All this is handled with an admirable attention to character psychology and scripted with the tightness of a well-made play. But it’s when the flash of its admittedly virtuosic craft fades that A Separation’s truly interesting qualities begin to emerge. Perhaps because of its commitment to presenting itself as a something of a universal and internationally-marketable entertainment, A Separation is careful not to overindulge in regional or ethnic issues even as it offers glimpses -- through its peaks into the Iranian legal system, for instance -- of cultural difference. The deleterious situation to which Simin refers in the beginning is never mentioned again -- “What is this ‘situation’ you refer to,” asks the arbiter -- because the real source of the couple’s impasse is the shifting power dynamic between genders (stressed by the affectation of Simin’s not-quite-believably red hair peaking from under her scarf) that the film acknowledges as a product of changing times without exploring either the cause of these changes or the mechanisms by which the old order was rammed into place. As the opening credits and the following scene assume, there is a separation between official and private identities, and to live in modern Iran is to find oneself perpetually trying to reconcile the two. A Separation does a terrific job demonstrating how destructive this process can be on an interpersonal level, but it is careful not to make its investigation broader or more specific than that.

Instead it takes up the issue of class separation, but primarily to spur dramatic development. Razieh and Hodjat are complex characters who are tragic because they occupy a lower station, with all the hardships that implies. But they are more tragic because their suffering illustrates the moral failings of the upper class characters. They are a human canvas on which the outcomes and severity of those failings can be registered. The final revelation of the cause of Razieh’s miscarriage -- and the ensuing ruin it causes Hodjat -- is brought on by Nader’s stubborn refusal to admit any wrongdoing. This is a stubbornness behind which A Separation sees the frantic grasps of a sex trying to hold onto a power that it feels it’s losing but that, in ways the film acknowledges and probably skirts, it still possesses. But the analysis of how class and personal failings transmit to real suffering is represented as entirely interpersonal, the business between two families, with no attempt at a systemic analysis beyond some scenes in a crowded judge’s office. Here, however, the office is largely a stage on which the interfamilial conflict can play out, the judge a conduit for introducing problems and demands that spur the conflict along.

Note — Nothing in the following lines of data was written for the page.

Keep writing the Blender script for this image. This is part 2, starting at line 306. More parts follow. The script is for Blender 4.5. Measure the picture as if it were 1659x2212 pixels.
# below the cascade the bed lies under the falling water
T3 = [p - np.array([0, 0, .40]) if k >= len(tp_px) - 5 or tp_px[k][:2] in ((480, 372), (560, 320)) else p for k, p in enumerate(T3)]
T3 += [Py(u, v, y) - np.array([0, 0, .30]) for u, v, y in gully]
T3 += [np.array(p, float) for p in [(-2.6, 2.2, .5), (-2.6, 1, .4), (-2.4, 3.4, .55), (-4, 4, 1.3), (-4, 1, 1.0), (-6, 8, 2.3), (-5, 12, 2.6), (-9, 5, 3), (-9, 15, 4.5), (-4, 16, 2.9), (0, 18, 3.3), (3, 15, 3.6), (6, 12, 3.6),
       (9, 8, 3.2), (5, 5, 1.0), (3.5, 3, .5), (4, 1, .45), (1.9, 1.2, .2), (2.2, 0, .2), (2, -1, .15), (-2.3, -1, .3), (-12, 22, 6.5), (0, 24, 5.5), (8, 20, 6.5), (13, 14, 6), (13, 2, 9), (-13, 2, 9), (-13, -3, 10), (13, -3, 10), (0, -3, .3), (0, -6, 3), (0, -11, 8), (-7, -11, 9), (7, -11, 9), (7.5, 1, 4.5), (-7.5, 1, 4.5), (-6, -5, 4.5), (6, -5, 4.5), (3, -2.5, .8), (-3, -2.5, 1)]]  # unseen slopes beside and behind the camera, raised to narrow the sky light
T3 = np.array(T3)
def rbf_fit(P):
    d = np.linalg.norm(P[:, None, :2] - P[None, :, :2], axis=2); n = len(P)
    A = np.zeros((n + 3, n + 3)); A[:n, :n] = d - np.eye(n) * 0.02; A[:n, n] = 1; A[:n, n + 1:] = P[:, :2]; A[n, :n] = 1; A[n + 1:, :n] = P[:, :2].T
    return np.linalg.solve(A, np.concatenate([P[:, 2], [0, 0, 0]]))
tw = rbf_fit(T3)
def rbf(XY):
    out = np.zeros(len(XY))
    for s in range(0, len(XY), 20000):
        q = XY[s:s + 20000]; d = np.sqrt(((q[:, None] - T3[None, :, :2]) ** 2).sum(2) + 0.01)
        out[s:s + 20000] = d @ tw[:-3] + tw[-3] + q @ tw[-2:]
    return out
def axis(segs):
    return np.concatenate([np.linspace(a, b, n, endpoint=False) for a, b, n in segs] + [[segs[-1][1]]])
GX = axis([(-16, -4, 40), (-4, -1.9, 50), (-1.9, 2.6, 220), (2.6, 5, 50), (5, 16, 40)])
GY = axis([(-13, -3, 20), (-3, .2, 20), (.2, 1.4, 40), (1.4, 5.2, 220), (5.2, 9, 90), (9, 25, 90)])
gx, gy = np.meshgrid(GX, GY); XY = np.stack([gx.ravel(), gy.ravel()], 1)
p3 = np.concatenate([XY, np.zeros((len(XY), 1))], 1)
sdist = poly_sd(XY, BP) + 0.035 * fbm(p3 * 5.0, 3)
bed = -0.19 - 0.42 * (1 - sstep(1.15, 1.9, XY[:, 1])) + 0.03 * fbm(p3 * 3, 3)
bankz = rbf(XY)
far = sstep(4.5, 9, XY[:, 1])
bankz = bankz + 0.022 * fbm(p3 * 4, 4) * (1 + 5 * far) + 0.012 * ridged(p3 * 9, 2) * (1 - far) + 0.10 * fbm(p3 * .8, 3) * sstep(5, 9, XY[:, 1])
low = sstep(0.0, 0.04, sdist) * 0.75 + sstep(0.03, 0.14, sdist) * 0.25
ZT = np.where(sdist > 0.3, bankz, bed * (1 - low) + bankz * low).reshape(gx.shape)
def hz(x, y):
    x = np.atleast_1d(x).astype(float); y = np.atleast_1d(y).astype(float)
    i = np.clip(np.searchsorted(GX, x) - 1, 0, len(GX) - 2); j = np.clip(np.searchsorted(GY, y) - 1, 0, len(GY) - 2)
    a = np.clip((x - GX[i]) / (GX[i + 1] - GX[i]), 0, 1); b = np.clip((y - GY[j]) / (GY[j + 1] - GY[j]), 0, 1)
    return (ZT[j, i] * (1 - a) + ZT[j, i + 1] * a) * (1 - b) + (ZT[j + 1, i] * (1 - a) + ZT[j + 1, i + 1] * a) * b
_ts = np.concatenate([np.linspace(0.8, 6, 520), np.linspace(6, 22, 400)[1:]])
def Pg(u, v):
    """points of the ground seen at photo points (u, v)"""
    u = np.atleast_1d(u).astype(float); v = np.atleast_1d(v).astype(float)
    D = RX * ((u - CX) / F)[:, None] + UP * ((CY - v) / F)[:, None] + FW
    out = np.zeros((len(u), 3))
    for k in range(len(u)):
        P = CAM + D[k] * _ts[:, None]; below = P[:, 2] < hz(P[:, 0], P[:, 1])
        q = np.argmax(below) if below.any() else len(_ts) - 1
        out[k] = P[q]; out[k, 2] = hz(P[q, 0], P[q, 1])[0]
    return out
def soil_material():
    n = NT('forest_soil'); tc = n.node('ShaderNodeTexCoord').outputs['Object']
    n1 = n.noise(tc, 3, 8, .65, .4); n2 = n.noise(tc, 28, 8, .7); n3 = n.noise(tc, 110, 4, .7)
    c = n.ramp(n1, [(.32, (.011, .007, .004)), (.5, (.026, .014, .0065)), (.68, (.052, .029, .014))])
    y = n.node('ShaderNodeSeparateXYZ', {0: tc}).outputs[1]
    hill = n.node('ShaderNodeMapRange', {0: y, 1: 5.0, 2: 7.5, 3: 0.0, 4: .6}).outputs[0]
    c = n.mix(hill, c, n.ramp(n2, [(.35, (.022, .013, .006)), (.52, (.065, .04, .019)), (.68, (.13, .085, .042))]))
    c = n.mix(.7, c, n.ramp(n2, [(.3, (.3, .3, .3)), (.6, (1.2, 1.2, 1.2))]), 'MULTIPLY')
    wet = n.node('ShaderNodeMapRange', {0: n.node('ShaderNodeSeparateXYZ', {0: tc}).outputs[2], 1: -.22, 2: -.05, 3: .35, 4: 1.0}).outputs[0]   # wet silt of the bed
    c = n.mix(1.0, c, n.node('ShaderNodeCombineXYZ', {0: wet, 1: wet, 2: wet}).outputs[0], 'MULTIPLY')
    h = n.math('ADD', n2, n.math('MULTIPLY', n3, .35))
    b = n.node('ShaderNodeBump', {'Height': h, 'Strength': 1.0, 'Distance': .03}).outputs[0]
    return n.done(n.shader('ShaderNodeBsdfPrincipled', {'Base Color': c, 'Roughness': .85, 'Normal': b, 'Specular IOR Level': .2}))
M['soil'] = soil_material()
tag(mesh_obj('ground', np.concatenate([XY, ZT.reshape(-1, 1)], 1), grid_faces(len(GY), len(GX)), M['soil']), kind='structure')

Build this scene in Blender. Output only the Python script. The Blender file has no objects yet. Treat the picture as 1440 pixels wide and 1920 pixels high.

Class is an issue primarily because the film must find a moral justification for its interest in the aesthetics of the upper class. As in This Is Not a Film, the living space of the wealthy becomes an arena in which the psychological health of the characters can be put on display. Where the spaciousness of Panahi’s apartment was both a reprieve from claustrophobia and a chasm into which he could easily disappear, A Separation’s apartment is spacious and claustrophobic, large enough to accommodate a family but small enough, and spaced in such a way, that each character is visible to the other even when they are in different rooms. The repressive pressure that was Panahi’s burden came from an outside force into his private life; in A Separation, the private life is the pressing force, with each character navigating around and pressuring the psychology of the others. For each character, and especially for Nader, the unaffected and hasty judge who makes life and death decisions is less imposing than the stare of a wife or a daughter. The former is known (after briefly invisible in the post-credits scene), the latter as unknowable as the force outside Panahi’s window.

The question of what is known and unknown ties the family together and pulls it apart, from Nader’s father who is coming out of knowledge to his daughter who is coming into it. This question also superficially drives the narrative, as everyone forms their own idea of what the truth of the miscarriage, or of what one’s response to it, ought to be. But it’s the focus on familial and self-knowledge that leaves an impression as the film’s great strength and limitation. This Is Not a Film shows us another person’s struggle for self-expression, in part, to turn us back to ourselves. A Separation projects the struggle for self-knowledge onto the drama, and leaves the viewer with little to think about beyond how skillfully it has done so. In the final minutes, this drama jettisons Razieh and Hodjat and focuses exclusively on the family, observing that all this interpersonal messiness has completed the couple’s parting and, in making the daughter choose between them, her own parting from the ideals of parents, family and a stable life. It’s the pain of separation as coming of age narrative, something anyone from anywhere can relate to.